On y découvre aussi que le Hamas, organisation terroriste responsable, entre autres, des attaques du 7 octobre 2023 contre Israël au cours desquelles au moins 1 219 personnes (en majorité des civils) ont été tuées et 251 prises en otage, et qui depuis le cessez-le-feu se livre à des exécutions sommaires à Gaza, ne doit pas être systématiquement qualifié à l’antenne de « terroriste » – qu’il faut se contenter de rappeler que l’Union européenne ou les États-Unis le désignent comme tel.
On y apprend que si le terme « génocide » n’est pas « repris à notre compte pour Gaza », il convient d’évoquer « évidemment les accusations de génocide par telle ou telle organisation ». Évidemment.
On y constate également que les journalistes sont priés d’évoquer « systématiquement » que la Cisjordanie est « occupée », et que pour Gaza et Jérusalem-Est, il convient de ne le rappeler que « dans les commentaires ». Enfin, on y lit que les « évacuations de population » qui ont eu lieu à Gaza pendant la guerre pour éviter que les populations civiles ne se retrouvent sous les bombardements israéliens annoncés doivent être qualifiées de… « déplacements forcés ».
« Cohérence éditoriale » ou manipulation informationnelle ?
C’est sous couvert de « cohérence éditoriale » que sont introduites toutes ces prescriptions lexicales pour le moins orientées.
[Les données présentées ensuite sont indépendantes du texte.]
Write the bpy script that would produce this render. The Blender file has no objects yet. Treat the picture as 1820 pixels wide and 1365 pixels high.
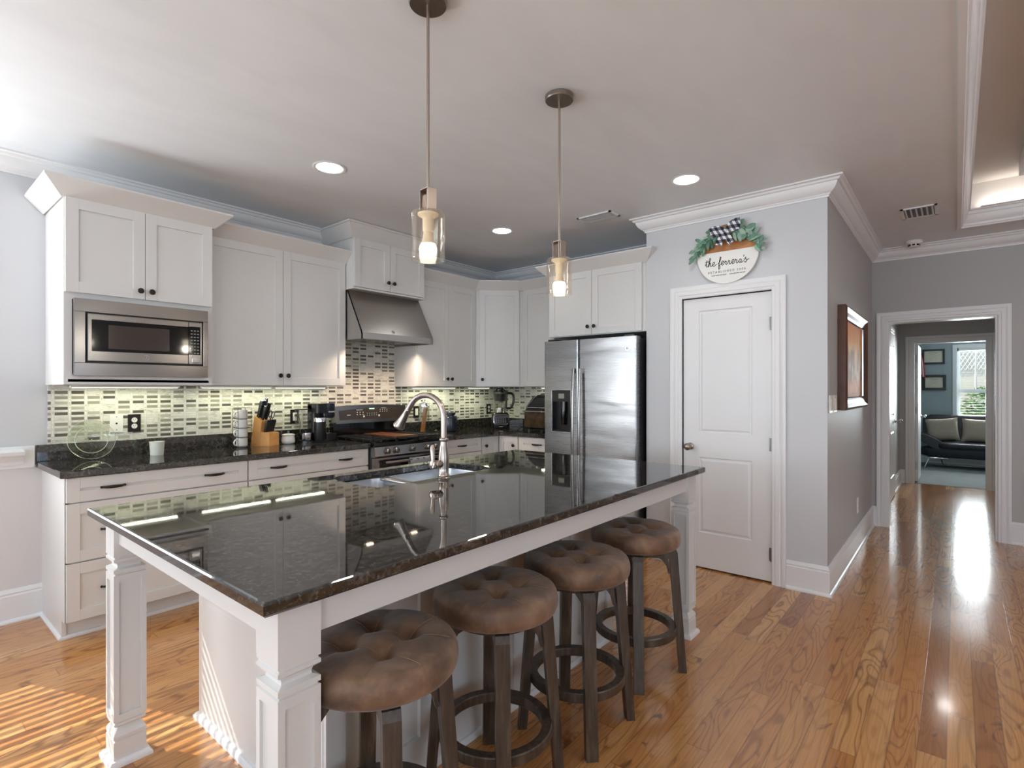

La cohérence éditoriale est un des éléments d’une charte journalistique : il s’agit d’adopter un lexique homogène pour que le lecteur s’y retrouve, d’un article à l’autre, tant d’un point de vue stylistique (tel journal, par exemple, choisira systématiquement d’apposer l’abréviation M. ou Mme devant des noms propres) que du point de vue de la ligne éditoriale (selon qu’on écrit « Kiev » ou « Kyiv », on n’évoque pas le même point de vue).
RFI, qui émet dans plus de 150 pays, est une des radios les plus écoutées au monde. France 24, chaîne diffusée dans plus de 185 pays, se targue d’être « en première ligne dans la lutte contre les manipulations de l’information ». Les deux appartiennent à France Médias Monde, groupe de service public qui affirme offrir l’accès à « une information libre, indépendante, vérifiée, honnête, équilibrée et experte […] Contre toute forme de manipulation ».
Interrogé à ce sujet, le groupe répond que cette démarche de cohérence éditoriale est « un travail interne » s’appuyant « sur les dénominations utilisées par les Nations Unies, qui sont celles du droit international, dans une recherche constante d’impartialité. »
Le parti pris de chaînes qui exigent de tous leurs journalistes de n’employer qu’un vocabulaire délibérément orienté pour atténuer le caractère terroriste du Hamas, ou de ne mettre en avant que les violences commises par Israël, relève en effet d’une certaine « cohérence éditoriale ». Un problème sémantique se pose néanmoins : c’est une cohérence qui va à l’encontre des grandes déclarations de principes de ces chaînes du service public (dont le budget annuel global est financé à 95 % par la TVA), supposées fournir une information la plus objective possible.
Cette « cohérence éditoriale » bien mal nommée renvoie en réalité à la définition de ce que l’on appelle des « éléments de langage », c’est-à-dire des éléments de communication préétablis, mis au point par un parti politique, un groupe de communication ou une institution religieuse, qui permettent de maîtriser le discours et de l’orienter dans la direction voulue au détriment de toute objectivité. Et, dans ce cas, qui lient les mains des journalistes qui voudraient utiliser un vocabulaire le plus neutre possible.
Qu’y a-t-il dans un nom ? Si une rose ne perd pas son parfum quand on la nomme autrement, la manipulation informationnelle reste de la malhonnêteté intellectuelle, même lorsqu’on la baptise du joli nom de cohérence éditoriale.